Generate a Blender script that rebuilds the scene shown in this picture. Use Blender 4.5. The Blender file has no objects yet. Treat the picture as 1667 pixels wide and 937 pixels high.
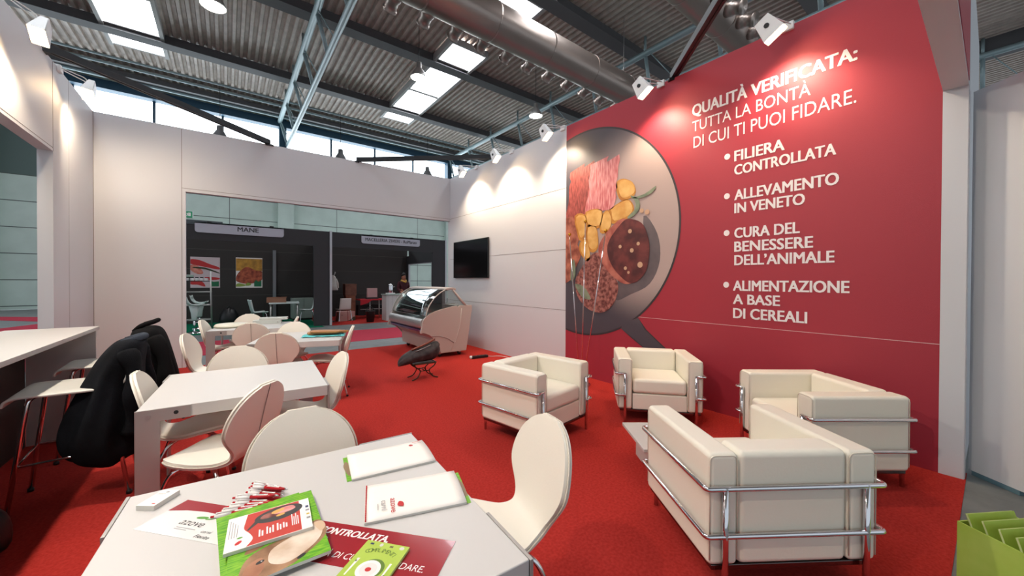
import bpy, bmesh, math, random
from mathutils import Vector, Matrix
random.seed(7)
PI = math.pi
SC = bpy.context.scene
COL = SC.collection

# ------------------------------------------------------------------ camera
F_PX, CY_PX, YAW, PITCH, ROLL, EYE = 604.325, 461.30, .654296, -.00773315, .00410427, 1.48
fw = Vector((math.sin(YAW)*math.cos(PITCH), math.cos(YAW)*math.cos(PITCH), math.sin(PITCH)))
r0 = Vector((math.cos(YAW), -math.sin(YAW), 0)); u0 = r0.cross(fw)
rr = r0*math.cos(ROLL)+u0*math.sin(ROLL); uu = -r0*math.sin(ROLL)+u0*math.cos(ROLL)
cd = bpy.data.cameras.new('camera'); cam = bpy.data.objects.new('camera', cd); COL.objects.link(cam)
cd.sensor_width = 36; cd.lens = 36*F_PX/1667; cd.shift_y = -(468.5-CY_PX)/1667; cd.clip_start = .05; cd.clip_end = 200
m = Matrix.Identity(4)
for i in range(3):
    m[i][0], m[i][1], m[i][2] = rr[i], uu[i], -fw[i]
m[2][3] = EYE
cam.matrix_world = m
SC.camera = cam

# ------------------------------------------------------------------ light, exposure
SC.view_settings.view_transform = 'Standard'; SC.view_settings.look = 'None'
SC.view_settings.exposure = 0.2; SC.view_settings.gamma = 1; SC.view_settings.use_curve_mapping = False
SC.cycles.use_denoising = True
SC.cycles.max_bounces = 8; SC.cycles.diffuse_bounces = 4; SC.cycles.glossy_bounces = 4; SC.cycles.transmission_bounces = 6
SC.cycles.transparent_max_bounces = 8; SC.cycles.sample_clamp_indirect = 6; SC.cycles.caustics_reflective = False; SC.cycles.caustics_refractive = False
WORLD_STRENGTH = .66          # daylight of the open hall coming in from the sides
SKYLIGHT = 10.5               # roof lights
CLERESTORY = 5.0              # band of windows under the eaves
SPOT_W = 75.0                # halogen floods on the stand walls (W)
FILL_W = 215.0                # added floods out of view on the left wall, filling the stand (W)
HALL_LAMP = 14.0              # glow of the hanging bay lamps
w = bpy.data.worlds.new('hall_daylight'); SC.world = w; w.use_nodes = True
bg = w.node_tree.nodes['Background']; bg.inputs[0].default_value = (.82, .91, 1, 1); bg.inputs[1].default_value = WORLD_STRENGTH

# ------------------------------------------------------------------ materials
MATS = {}
def lin(c):
    return tuple((v/255/12.92 if v/255 <= .04045 else ((v/255+.055)/1.055)**2.4) for v in c)
def mat(name, rgb, rough=.5, metal=0., noise=None, bump=None, emit=None, spec=.5, coat=0.):
    """rgb in 0-255 sRGB; noise=(second rgb, scale); bump=(scale, strength)"""
    if name in MATS: return MATS[name]
    M = bpy.data.materials.new(name); M.use_nodes = True; nt = M.node_tree; b = nt.nodes['Principled BSDF']
    c = lin(rgb)
    b.inputs['Base Color'].default_value = (*c, 1); b.inputs['Roughness'].default_value = rough; b.inputs['Metallic'].default_value = metal
    b.inputs['Specular IOR Level'].default_value = spec; b.inputs['Coat Weight'].default_value = coat
    tc = None
    if noise or bump:
        tc = nt.nodes.new('ShaderNodeTexCoord')
    if noise:
        n = nt.nodes.new('ShaderNodeTexNoise'); n.inputs['Scale'].default_value = noise[1]; n.inputs['Detail'].default_value = 6
        nt.links.new(tc.outputs['Object'], n.inputs['Vector'])
        if len(noise) > 2:
            mp = nt.nodes.new('ShaderNodeMapping'); mp.inputs['Scale'].default_value = noise[2]
            nt.links.new(tc.outputs['Object'], mp.inputs['Vector']); nt.links.new(mp.outputs[0], n.inputs['Vector'])
        cr = nt.nodes.new('ShaderNodeValToRGB'); cr.color_ramp.elements[0].position = .38; cr.color_ramp.elements[1].position = .64
        cr.color_ramp.elements[0].color = (*c, 1); cr.color_ramp.elements[1].color = (*lin(noise[0]), 1)
        nt.links.new(n.outputs['Fac'], cr.inputs[0]); nt.links.new(cr.outputs[0], b.inputs['Base Color'])
    if bump:
        n2 = nt.nodes.new('ShaderNodeTexNoise'); n2.inputs['Scale'].default_value = bump[0]; n2.inputs['Detail'].default_value = 4
        nt.links.new(tc.outputs['Object'], n2.inputs['Vector'])
        bp = nt.nodes.new('ShaderNodeBump'); bp.inputs['Strength'].default_value = bump[1]; bp.inputs['Distance'].default_value = .01
        nt.links.new(n2.outputs['Fac'], bp.inputs['Height']); nt.links.new(bp.outputs[0], b.inputs['Normal'])
    if emit:
        b.inputs['Emission Color'].default_value = (*lin(emit[0]), 1); b.inputs['Emission Strength'].default_value = emit[1]
    MATS[name] = M; return M
def glass(name, tint, rough=.0, mixf=.12):
    if name in MATS: return MATS[name]
    M = bpy.data.materials.new(name); M.use_nodes = True; nt = M.node_tree
    for n in list(nt.nodes): nt.nodes.remove(n)
    o = nt.nodes.new('ShaderNodeOutputMaterial'); mx = nt.nodes.new('ShaderNodeMixShader'); t = nt.nodes.new('ShaderNodeBsdfTransparent')
    g = nt.nodes.new('ShaderNodeBsdfGlossy'); lw = nt.nodes.new('ShaderNodeLayerWeight'); lw.inputs[0].default_value = .35
    mr = nt.nodes.new('ShaderNodeMapRange'); mr.inputs[3].default_value = mixf; mr.inputs[4].default_value = .9
    t.inputs[0].default_value = (*lin(tint), 1); g.inputs['Roughness'].default_value = rough
    nt.links.new(lw.outputs['Fresnel'], mr.inputs[0]); nt.links.new(mr.outputs[0], mx.inputs[0])
    nt.links.new(t.outputs[0], mx.inputs[1]); nt.links.new(g.outputs[0], mx.inputs[2]); nt.links.new(mx.outputs[0], o.inputs[0])
    MATS[name] = M; return M

white_panel = mat('white_panel', (204, 206, 210), .55, bump=(400, .03))
seam_dark = mat('panel_seam', (120, 112, 108), .7)
carpet_red = mat('red_carpet', (184, 54, 47), .95, noise=((166, 43, 38), 60), bump=(700, .5), spec=.1)
carpet_pink = mat('crimson_aisle_carpet', (182, 60, 78), .95, noise=((168, 52, 70), 50), bump=(500, .3), spec=.1)
concrete_floor = mat('grey_hall_floor', (112, 116, 116), .5, noise=((98, 102, 103), 5), bump=(60, .1))
carpet_green = mat('green_booth_carpet', (8, 104, 76), .95, bump=(500, .3), spec=.1)
concrete_wall = mat('pale_precast_concrete', (200, 217, 209), .8, noise=((192, 209, 201), 1.2))
concrete_seam = mat('concrete_joint', (92, 102, 98), .8)
steel_deck = mat('galvanised_deck', (212, 198, 187), .5, .05, noise=((194, 181, 171), 3))
beam_grey = mat('painted_steel_beam', (92, 92, 94), .6)
truss_paint = mat('blue_grey_truss_paint', (150, 170, 174), .4, .2)
duct_metal = mat('spiral_duct_metal', (164, 150, 142), .34, .8)
chrome = mat('chrome', (225, 225, 228), .08, 1.)
alu = mat('brushed_aluminium', (176, 174, 172), .38, .75)
leather = mat('white_leatherette', (234, 229, 214), .42, bump=(90, .06))
leather_chair = mat('cream_leatherette', (232, 227, 215), .45, bump=(120, .05))
piping = mat('leatherette_seam', (150, 138, 128), .6)
table_white = mat('white_laminate', (198, 196, 194), .36)
table_leg = mat('satin_grey_metal', (172, 168, 165), .4, .5)
dark_hole = mat('black_rubber', (22, 22, 23), .6)
black_panel = mat('charcoal_booth_panel', (42, 42, 45), .6)
booth_trim = mat('booth_aluminium_trim', (188, 192, 198), .4, .4)
black_gloss = mat('black_screen', (8, 8, 10), .12)
black_plastic = mat('black_plastic', (20, 20, 22), .4)
white_plastic = mat('white_plastic', (228, 230, 230), .4)
sky_pane = mat('daylight_pane', (240, 250, 255), .5, emit=((236, 248, 255), CLERESTORY))
roof_pane = mat('roof_daylight_pane', (245, 250, 255), .5, emit=((246, 250, 255), SKYLIGHT))
bulb_warm = mat('halogen_glass', (255, 235, 205), .3, emit=((255, 214, 160), 60.))
lamp_glow = mat('bay_lamp_glass', (255, 255, 245), .3, emit=((255, 250, 235), HALL_LAMP))
crimson = mat('crimson_print', (160, 40, 56), .55, bump=(250, .12))
ink_white = mat('white_ink', (232, 226, 226), .55)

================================

Write out again, exactly, the lines from the start of the listing up to the line containing "COL = SC.collection", with both ends and without pictures.

*Output for this task*:
Generate a Blender script that rebuilds the scene shown in this picture. Use Blender 4.5. The Blender file has no objects yet. Treat the picture as 1667 pixels wide and 937 pixels high.
import bpy, bmesh, math, random
from mathutils import Vector, Matrix
random.seed(7)
PI = math.pi
SC = bpy.context.scene
COL = SC.collection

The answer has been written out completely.